Senators, including Susan Collins and Patty Murray, pressed Attorney General Bondi about proposed reductions to the Office on Violence Against Women, termination of hundreds of grants and delayed notices of funding opportunities that advocates say have left local service providers at risk.

Chairwoman Susan Collins told Attorney General Pamela Bondi that the department's FY2026 budget proposal would reduce funding for the Office on Violence Against Women from approximately $713,000,000 in fiscal 2025 to about $505,000,000 in fiscal 2026 — a reduction described in the hearing as nearly 30% and including cuts to transitional housing assistance, sexual-assault services and rural victims programs.

Collins asked whether the cut was imposed by the Office of Management and Budget and what the department's plan was to preserve services to survivors. Bondi said the budget includes $505,000,000 to prevent and respond to violence against women, characterizing the request as a "leaner budget" and pledging to "do everything in our power to fight for victims of domestic violence throughout this country." She urged senators to work with the department to improve funding outcomes.

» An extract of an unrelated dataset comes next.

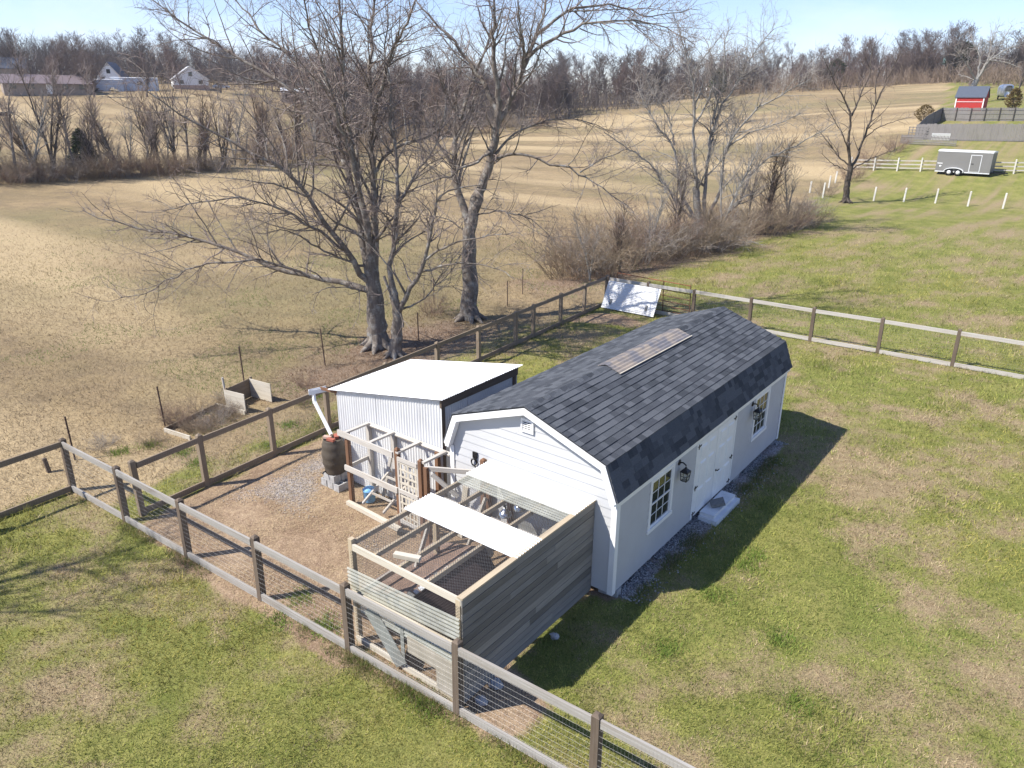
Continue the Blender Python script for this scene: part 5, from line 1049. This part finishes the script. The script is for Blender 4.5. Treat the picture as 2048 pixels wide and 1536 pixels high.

Separately, senators raised the abrupt termination in April of hundreds of public-safety grants that had been awarded and obligated, and concerns that notices of funding opportunities for FY2025 remained largely unpublished. Ranking Member Chris Van Hollen and Senator Patty Murray said the Office of Justice Programs had posted only one notice for FY2025 at the time of the hearing and that grantee organizations had reported running out of FY2025 funds.

Bondi said notices of funding opportunities would be posted "in coming weeks" on a rolling basis and that the department had an appeal process for grants that were cut. She invited senators to refer specific grants to her office for further review, saying, "If we did cut a grant that you care about that is specific to your state, please contact me." Murray said statutory protections establish OVW as a separate office and pressed Bondi to commit to maintain OVW as a separate grant entity; Bondi said she would "follow the law" but reiterated that the administration planned consolidation under OJP and that she would not knowingly cut services that would harm victims.

Why it matters: senators warned that delays and terminations of grant funding have forced community providers to cut staff and services. The subcommittee requested more information from DOJ about the number of grants still held or withheld and asked for a transparent process to resolve withheld, previously obligated awards.

Ending: The committee asked DOJ for written follow-up on the status of terminated grants, the timeline for NOFO postings, and the department's plans to administer victim-services funding if consolidations proceed.